*Problem to solve*
Reproduce this listing in full.

*Recorded data*
........

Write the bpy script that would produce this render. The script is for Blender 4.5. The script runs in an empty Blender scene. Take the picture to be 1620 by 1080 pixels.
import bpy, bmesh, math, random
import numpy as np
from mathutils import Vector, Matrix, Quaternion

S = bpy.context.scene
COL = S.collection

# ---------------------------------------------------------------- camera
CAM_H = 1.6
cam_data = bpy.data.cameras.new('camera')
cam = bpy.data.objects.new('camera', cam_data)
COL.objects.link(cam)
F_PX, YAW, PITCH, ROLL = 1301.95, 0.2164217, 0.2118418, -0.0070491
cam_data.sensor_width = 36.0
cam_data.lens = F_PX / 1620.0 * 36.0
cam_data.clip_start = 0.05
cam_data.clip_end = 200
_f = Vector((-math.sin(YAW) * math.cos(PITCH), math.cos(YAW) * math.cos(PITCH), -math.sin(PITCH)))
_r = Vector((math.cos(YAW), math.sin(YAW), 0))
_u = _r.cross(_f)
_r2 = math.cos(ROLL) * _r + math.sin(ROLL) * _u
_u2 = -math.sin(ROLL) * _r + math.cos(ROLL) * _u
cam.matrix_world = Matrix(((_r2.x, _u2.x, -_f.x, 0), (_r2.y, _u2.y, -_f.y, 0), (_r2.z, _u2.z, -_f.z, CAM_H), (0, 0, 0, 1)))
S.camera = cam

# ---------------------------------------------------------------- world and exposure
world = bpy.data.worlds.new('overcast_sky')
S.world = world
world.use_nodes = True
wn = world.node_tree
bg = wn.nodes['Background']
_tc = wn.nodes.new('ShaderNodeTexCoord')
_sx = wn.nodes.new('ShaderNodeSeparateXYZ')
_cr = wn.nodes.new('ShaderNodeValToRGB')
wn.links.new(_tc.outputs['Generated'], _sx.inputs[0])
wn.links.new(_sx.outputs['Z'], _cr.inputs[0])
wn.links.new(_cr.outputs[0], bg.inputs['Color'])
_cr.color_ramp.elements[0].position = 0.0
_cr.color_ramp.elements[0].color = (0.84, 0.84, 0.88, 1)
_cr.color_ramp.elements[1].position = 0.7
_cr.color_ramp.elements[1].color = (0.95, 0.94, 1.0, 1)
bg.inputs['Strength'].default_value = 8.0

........

*Solution below*
Write the bpy script that would produce this render. The script is for Blender 4.5. The script runs in an empty Blender scene. Take the picture to be 1620 by 1080 pixels.
import bpy, bmesh, math, random
import numpy as np
from mathutils import Vector, Matrix, Quaternion

S = bpy.context.scene
COL = S.collection

# ---------------------------------------------------------------- camera
CAM_H = 1.6
cam_data = bpy.data.cameras.new('camera')
cam = bpy.data.objects.new('camera', cam_data)
COL.objects.link(cam)
F_PX, YAW, PITCH, ROLL = 1301.95, 0.2164217, 0.2118418, -0.0070491
cam_data.sensor_width = 36.0
cam_data.lens = F_PX / 1620.0 * 36.0
cam_data.clip_start = 0.05
cam_data.clip_end = 200
_f = Vector((-math.sin(YAW) * math.cos(PITCH), math.cos(YAW) * math.cos(PITCH), -math.sin(PITCH)))
_r = Vector((math.cos(YAW), math.sin(YAW), 0))
_u = _r.cross(_f)
_r2 = math.cos(ROLL) * _r + math.sin(ROLL) * _u
_u2 = -math.sin(ROLL) * _r + math.cos(ROLL) * _u
cam.matrix_world = Matrix(((_r2.x, _u2.x, -_f.x, 0), (_r2.y, _u2.y, -_f.y, 0), (_r2.z, _u2.z, -_f.z, CAM_H), (0, 0, 0, 1)))
S.camera = cam

# ---------------------------------------------------------------- world and exposure
world = bpy.data.worlds.new('overcast_sky')
S.world = world
world.use_nodes = True
wn = world.node_tree
bg = wn.nodes['Background']
_tc = wn.nodes.new('ShaderNodeTexCoord')
_sx = wn.nodes.new('ShaderNodeSeparateXYZ')
_cr = wn.nodes.new('ShaderNodeValToRGB')
wn.links.new(_tc.outputs['Generated'], _sx.inputs[0])
wn.links.new(_sx.outputs['Z'], _cr.inputs[0])
wn.links.new(_cr.outputs[0], bg.inputs['Color'])
_cr.color_ramp.elements[0].position = 0.0
_cr.color_ramp.elements[0].color = (0.84, 0.84, 0.88, 1)
_cr.color_ramp.elements[1].position = 0.7
_cr.color_ramp.elements[1].color = (0.95, 0.94, 1.0, 1)
bg.inputs['Strength'].default_value = 8.0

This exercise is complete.